— Begin DATA EXCERPTS —

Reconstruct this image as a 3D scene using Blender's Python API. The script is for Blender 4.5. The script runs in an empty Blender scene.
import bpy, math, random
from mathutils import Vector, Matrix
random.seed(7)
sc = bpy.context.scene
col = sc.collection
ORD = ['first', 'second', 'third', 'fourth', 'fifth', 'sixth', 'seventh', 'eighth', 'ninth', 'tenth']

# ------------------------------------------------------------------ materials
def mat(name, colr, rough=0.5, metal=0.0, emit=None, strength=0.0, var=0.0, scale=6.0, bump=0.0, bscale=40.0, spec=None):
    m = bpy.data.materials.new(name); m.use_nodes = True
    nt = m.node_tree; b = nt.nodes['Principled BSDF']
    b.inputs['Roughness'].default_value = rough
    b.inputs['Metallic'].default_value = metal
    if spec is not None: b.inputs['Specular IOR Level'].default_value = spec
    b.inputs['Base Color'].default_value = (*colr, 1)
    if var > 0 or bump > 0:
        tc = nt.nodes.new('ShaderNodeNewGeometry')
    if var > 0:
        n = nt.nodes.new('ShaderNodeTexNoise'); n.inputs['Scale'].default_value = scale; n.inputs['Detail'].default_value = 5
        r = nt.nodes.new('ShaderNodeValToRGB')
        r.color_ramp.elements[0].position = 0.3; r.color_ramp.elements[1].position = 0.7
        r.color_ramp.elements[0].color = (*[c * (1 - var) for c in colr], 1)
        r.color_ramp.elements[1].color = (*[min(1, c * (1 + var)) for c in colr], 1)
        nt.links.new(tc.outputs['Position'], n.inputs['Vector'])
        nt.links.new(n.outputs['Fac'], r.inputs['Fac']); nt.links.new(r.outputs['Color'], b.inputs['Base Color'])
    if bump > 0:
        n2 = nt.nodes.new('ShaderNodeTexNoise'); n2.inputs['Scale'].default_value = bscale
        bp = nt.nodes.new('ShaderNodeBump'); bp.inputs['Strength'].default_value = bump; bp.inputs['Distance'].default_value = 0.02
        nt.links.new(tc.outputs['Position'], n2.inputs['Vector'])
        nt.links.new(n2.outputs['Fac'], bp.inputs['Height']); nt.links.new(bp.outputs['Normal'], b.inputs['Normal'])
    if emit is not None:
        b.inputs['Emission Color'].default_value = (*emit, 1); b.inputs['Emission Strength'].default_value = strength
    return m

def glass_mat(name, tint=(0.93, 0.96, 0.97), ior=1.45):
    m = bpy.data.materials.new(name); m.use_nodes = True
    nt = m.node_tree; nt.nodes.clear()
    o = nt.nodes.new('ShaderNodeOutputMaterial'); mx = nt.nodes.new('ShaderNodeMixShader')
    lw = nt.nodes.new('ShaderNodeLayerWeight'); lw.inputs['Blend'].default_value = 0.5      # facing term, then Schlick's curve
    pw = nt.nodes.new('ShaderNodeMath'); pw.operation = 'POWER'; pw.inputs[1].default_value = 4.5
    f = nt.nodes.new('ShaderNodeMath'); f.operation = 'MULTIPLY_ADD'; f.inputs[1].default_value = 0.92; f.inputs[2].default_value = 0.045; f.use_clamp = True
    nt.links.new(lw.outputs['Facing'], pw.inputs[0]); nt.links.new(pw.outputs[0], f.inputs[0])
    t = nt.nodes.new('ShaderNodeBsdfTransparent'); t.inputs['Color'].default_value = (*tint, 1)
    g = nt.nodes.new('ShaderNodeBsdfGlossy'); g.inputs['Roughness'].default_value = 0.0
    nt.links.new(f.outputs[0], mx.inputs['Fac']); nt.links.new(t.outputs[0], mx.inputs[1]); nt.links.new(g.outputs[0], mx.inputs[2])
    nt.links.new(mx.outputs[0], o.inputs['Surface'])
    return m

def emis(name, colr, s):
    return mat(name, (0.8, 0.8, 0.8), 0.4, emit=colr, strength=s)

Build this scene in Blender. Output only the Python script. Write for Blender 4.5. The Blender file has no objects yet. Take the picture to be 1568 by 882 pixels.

— End DATA EXCERPTS —

-- PROBLEM DESCRIPTION --
Write out all the entries exactly.

-- FINAL RESULT --
Reconstruct this image as a 3D scene using Blender's Python API. The script is for Blender 4.5. The script runs in an empty Blender scene.
import bpy, math, random
from mathutils import Vector, Matrix
random.seed(7)
sc = bpy.context.scene
col = sc.collection
ORD = ['first', 'second', 'third', 'fourth', 'fifth', 'sixth', 'seventh', 'eighth', 'ninth', 'tenth']

# ------------------------------------------------------------------ materials
def mat(name, colr, rough=0.5, metal=0.0, emit=None, strength=0.0, var=0.0, scale=6.0, bump=0.0, bscale=40.0, spec=None):
    m = bpy.data.materials.new(name); m.use_nodes = True
    nt = m.node_tree; b = nt.nodes['Principled BSDF']
    b.inputs['Roughness'].default_value = rough
    b.inputs['Metallic'].default_value = metal
    if spec is not None: b.inputs['Specular IOR Level'].default_value = spec
    b.inputs['Base Color'].default_value = (*colr, 1)
    if var > 0 or bump > 0:
        tc = nt.nodes.new('ShaderNodeNewGeometry')
    if var > 0:
        n = nt.nodes.new('ShaderNodeTexNoise'); n.inputs['Scale'].default_value = scale; n.inputs['Detail'].default_value = 5
        r = nt.nodes.new('ShaderNodeValToRGB')
        r.color_ramp.elements[0].position = 0.3; r.color_ramp.elements[1].position = 0.7
        r.color_ramp.elements[0].color = (*[c * (1 - var) for c in colr], 1)
        r.color_ramp.elements[1].color = (*[min(1, c * (1 + var)) for c in colr], 1)
        nt.links.new(tc.outputs['Position'], n.inputs['Vector'])
        nt.links.new(n.outputs['Fac'], r.inputs['Fac']); nt.links.new(r.outputs['Color'], b.inputs['Base Color'])
    if bump > 0:
        n2 = nt.nodes.new('ShaderNodeTexNoise'); n2.inputs['Scale'].default_value = bscale
        bp = nt.nodes.new('ShaderNodeBump'); bp.inputs['Strength'].default_value = bump; bp.inputs['Distance'].default_value = 0.02
        nt.links.new(tc.outputs['Position'], n2.inputs['Vector'])
        nt.links.new(n2.outputs['Fac'], bp.inputs['Height']); nt.links.new(bp.outputs['Normal'], b.inputs['Normal'])
    if emit is not None:
        b.inputs['Emission Color'].default_value = (*emit, 1); b.inputs['Emission Strength'].default_value = strength
    return m

def glass_mat(name, tint=(0.93, 0.96, 0.97), ior=1.45):
    m = bpy.data.materials.new(name); m.use_nodes = True
    nt = m.node_tree; nt.nodes.clear()
    o = nt.nodes.new('ShaderNodeOutputMaterial'); mx = nt.nodes.new('ShaderNodeMixShader')
    lw = nt.nodes.new('ShaderNodeLayerWeight'); lw.inputs['Blend'].default_value = 0.5      # facing term, then Schlick's curve
    pw = nt.nodes.new('ShaderNodeMath'); pw.operation = 'POWER'; pw.inputs[1].default_value = 4.5
    f = nt.nodes.new('ShaderNodeMath'); f.operation = 'MULTIPLY_ADD'; f.inputs[1].default_value = 0.92; f.inputs[2].default_value = 0.045; f.use_clamp = True
    nt.links.new(lw.outputs['Facing'], pw.inputs[0]); nt.links.new(pw.outputs[0], f.inputs[0])
    t = nt.nodes.new('ShaderNodeBsdfTransparent'); t.inputs['Color'].default_value = (*tint, 1)
    g = nt.nodes.new('ShaderNodeBsdfGlossy'); g.inputs['Roughness'].default_value = 0.0
    nt.links.new(f.outputs[0], mx.inputs['Fac']); nt.links.new(t.outputs[0], mx.inputs[1]); nt.links.new(g.outputs[0], mx.inputs[2])
    nt.links.new(mx.outputs[0], o.inputs['Surface'])
    return m

def emis(name, colr, s):
    return mat(name, (0.8, 0.8, 0.8), 0.4, emit=colr, strength=s)

Build this scene in Blender. Output only the Python script. Write for Blender 4.5. The Blender file has no objects yet. Take the picture to be 1568 by 882 pixels.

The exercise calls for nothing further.